What Hamas did was precisely like what Arab Sudan’s genocidal government did to my people. Since they invaded Africa in the seventh century, Arab Muslims had always been doing jihad. We will never really know many Blacks have died between then and today. It is one of those numbers which, because it is unknown, proves how huge the suffering must be.

Both Israel and my country, South Sudan, were born through jihad, one which began in 1948, the other in 1955. In 1948, the Arabs declared a jihad against the new State of Israel and tried to finish what Hitler had started. In 1955, the Black Christian people of southern Sudan revolted against the north because the Muslim government refused to give them autonomy or freedom of religion. In response, the government declared a jihad—but not on paper, as it would later in 1989. The Arabs killed possibly up to 1.5 million Black people in the south. Nobody knows the number they enslaved, since nobody really counted.

The Israelis, like the Black Sudanese, won the war but lost the peace, and the jihad continued. People in the West only learned about jihad and slavery in Sudan in the 1990s, during the Second Sudanese Civil War, which began in 1983, but it was going on throughout the first one, which ended in 1972. I was kidnapped in the 1960s, so this terror has been happening for my entire lifetime. All we know is that about 200,000 Black Christians like me were enslaved in the Second Civil War, which only stopped in 2005, and about 2 million were killed. Sadly, there are still many Africans owned as slaves today. Now I saw what was done to me and my people being done to Israelis.

Israel secretly helped the southern Sudanese fight the north. We would never have fought the Arabs to the negotiating table without them. Today, South Sudan is independent partially because Israel chose to help us win over our Arab colonizers—because that is what they are. The Jewish people, just like us, are native to our lands, which the Arabs conquered.

Recently, I went to Israel to show my solidarity with my Jewish brothers and sisters, and with the (enslaved) hostages. I walked twice from Tel Aviv to Jerusalem and back along the highway to show that we Africans love and care about Israel. I picked strawberries on a kibbutz and met with Jewish hero Natan Sharansky—a freedom fighter who went to prison, like Dr. King, for trying to free his people.

Living in New York, I see protests against Israel. These manifestations of sympathy for evil should disgust all decent people. They disgust me because Hamas is made up of the same people, acting on the same colonizing and imperial motivations, who enslaved me and murdered 4 million of my Black brothers and sisters. The Jewish people—who helped my people gain our freedom—were slaves in Egypt, just down the Nile from where I was a slave. Later, they were slaves in Auschwitz. Now they are slaves in Gaza. Our peoples have both survived slavery, and we will continue to survive it. We will triumph over the murderers who do their best to enslave and exterminate us.

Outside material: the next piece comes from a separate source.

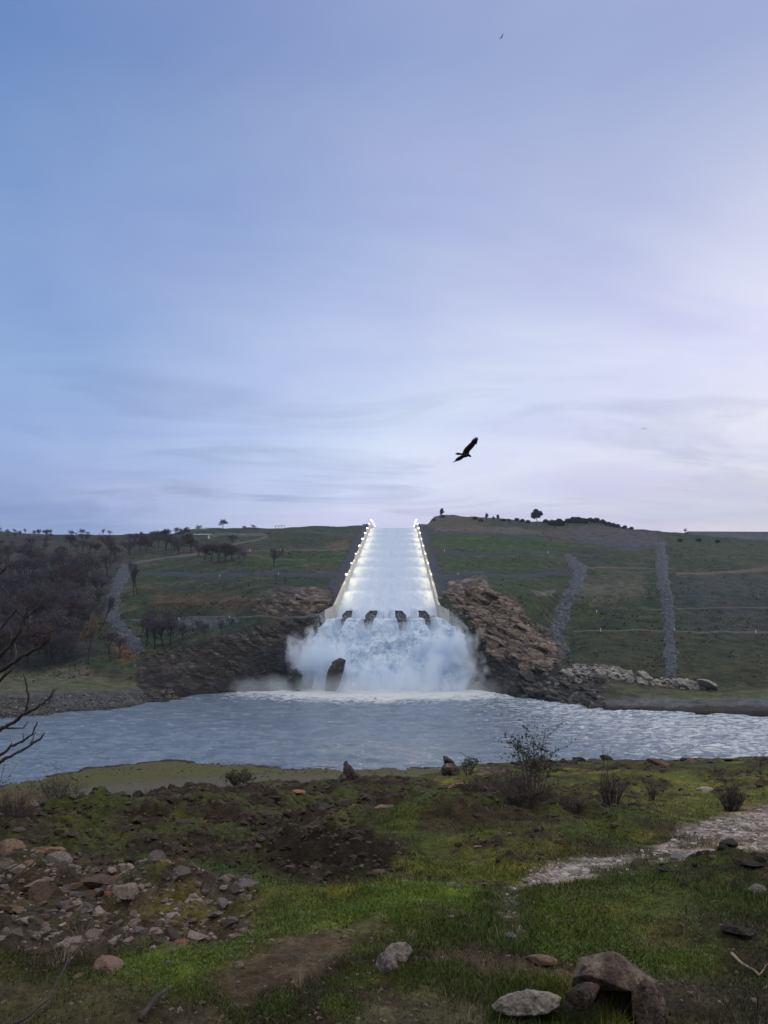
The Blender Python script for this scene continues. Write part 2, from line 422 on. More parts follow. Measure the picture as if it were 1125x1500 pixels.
def far_at(x, y):
    """the point of the hillside seen at photo pixel (x, y)"""
    x = np.atleast_1d(np.asarray(x, float)); y = np.atleast_1d(np.asarray(y, float))
    ci = np.clip(np.interp(x, fx, np.arange(len(fx))), 0, len(fx) - 1.001)
    cr = np.interp(x, CREST[:, 0], CREST[:, 1])
    ri = np.clip((y - cr) / (YLOW - cr), 0, .9999) * (FR - 1)
    c0 = ci.astype(int); r0 = ri.astype(int); a = (ci - c0)[:, None]; b = (ri - r0)[:, None]
    return FP[r0, c0] * (1 - a) * (1 - b) + FP[r0, c0 + 1] * a * (1 - b) + FP[r0 + 1, c0] * (1 - a) * b + FP[r0 + 1, c0 + 1] * a * b

def strip(name, pts, lift, mat, rough=0.0, rseed=0, step=2.0, nw=7, **kw):
    """a band of ground along a line, draped on the hillside; pts = (x, y, width) in photo pixels"""
    pts = np.asarray(pts, float)
    seg = np.hypot(np.diff(pts[:, 0]), np.diff(pts[:, 1])); s = np.concatenate([[0], np.cumsum(seg)])
    n = max(4, int(s[-1] / step)); q = np.linspace(0, s[-1], n)
    x, y, w = [np.interp(q, s, pts[:, k]) for k in range(3)]
    dx, dy = np.gradient(x), np.gradient(y); L = np.hypot(dx, dy); nx, ny = -dy / L, dx / L
    v = np.linspace(-.5, .5, nw)
    jit = (1 + .22 * fbm(q / 6, q * 0, rseed, 3, rseed)[:, None]) * (1 + (.3 * fbm(q[:, None] / 3, np.sign(v)[None] * 3 + 0 * q[:, None], rseed, 3, rseed + 2) if rough else 0))
    gx = x[:, None] + nx[:, None] * w[:, None] * v * jit; gy = y[:, None] + ny[:, None] * w[:, None] * v * jit
    P = far_at(gx.ravel(), gy.ravel())
    e = np.broadcast_to(1 - (np.abs(v) * 2) ** 4, gx.shape).ravel()
    P[:, 2] += lift * e - .12 * (1 - e) + .02
    if rough:
        P[:, 2] += rough * e * ridged(P[:, 0] / 2.2, P[:, 1] / 2.2, 0, 3, 61 + rseed)
        P[:, 1] -= rough * e * fbm(P[:, 0] / 1.7, P[:, 2] / 1.7, 0, 2, 65 + rseed)
    f = grid_faces(n, nw)
    return link(name, np_mesh(name, P, f, True), mat, **kw)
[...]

True survivors are not victims. Both Africans and Israelis stand tall and will not rest until all of our people are free. And our Jewish brothers can count on us to be there for them.

Simon Deng is a former slave from South Sudan, human rights activist, public speaker, and professional swimmer. He has lived in the United States since 1989 and has been a leader of the South Sudanese expatriate community since 1993.